Autour de l'évangile d'aujourd'hui :


Matthieu 13, 24-63 : la parabole du bon grain et de l'ivraie. Elle vise évidemment deux dérives propres aux esprits religieux : la présomption (prétendre éradiquer le mal) et l'élitisme (se replier dans un clan de « purs »). Le mal ne s'éradique pas : chacun est partagé entre mal et bien, et le reste toute son existence ; prétendre « supprimer le mal » aboutit donc toujours à supprimer des gens, perpétuelle tentation de certains « croyants » ; tentation dont Jean-Paul II fit repentance (devant Dieu) en l'an 2000 au nom des chrétiens qui servirent mal leur foi au cours des siècles. Cette Eglise fut la seule à se repentir ainsi ? Il faut l'en admirer, non le lui reprocher – si l'on ne veut pas être de faux chrétiens.

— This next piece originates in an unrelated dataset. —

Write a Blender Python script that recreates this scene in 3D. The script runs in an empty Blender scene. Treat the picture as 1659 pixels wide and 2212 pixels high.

Que chacun soit partagé entre bien et mal (champ mêlé de « bon grain » et d'« ivraie ») durant tout sa vie, et que Dieu en soit seul juge à l'arrivée, est une idée spécifiquement judéo-chrétienne. Que la voie pour dépasser cette ambiguité existentielle soit de suivre le Christ ici et maintenant, est une idée spécifiquement chrétienne. Elle paraît simple. Mais c'est une ligne de crête : on la perd facilement. Autrefois les pharisiens croyaient que les « gens-du-coin » (ammeï ha-arèts), le petit peuple ignorant et routinier, étaient pécheurs par nature. Erreur élitiste. Aujourd'hui nous sommes tentés – nous, les catholiques revendiqués – de confondre la seule voie, qui est surnaturelle, avec telle ou telle vision idéologique séculière grimée de vocabulaire chrétien ; et de regarder de travers ceux qui ne partagent pas cette vision. Prétendre éradiquer ce qui nous « choque » : c'est la pire des choses, la plus inhumaine... et la moins évangélique, puisque la plus étrangère à ce que l'Evangile nous demande : être assez lucides pour savoir prendre distance d'avec nous-même, et ne pas confondre nos pulsions aveugles avec l'appel de Dieu.



En Mt 12,27, quand Jésus Christ dit : « Si vous aviez compris ce que signifie "C'est la miséricorde que je veux, non le sacrifice" [Osée 6,6], vous n'auriez pas condamné des innocents », il parle à des pharisiens. On dirait aujourd'hui : à des idéologues, même chrétiens en apparence.



« L'être chrétien est un perpétuel adieu à soi. Alors que le païen subit ses mythes et habite ses monstres, le chrétien, sans cesse dépaysé de soi par le Christ, ne se voit jamais lui-même qu'à distance. » (François Cassingena-Trévedy, Etincelles II, p. 324).



« Oubliant ce qui est derrière moi et tendu de toutes mes énergies vers ce qui est en avant, je cours droit au but, pour remporter la récompense du céleste appel de Dieu dans le Christ Jésus. » (St Paul, Philippiens 3, 13-14).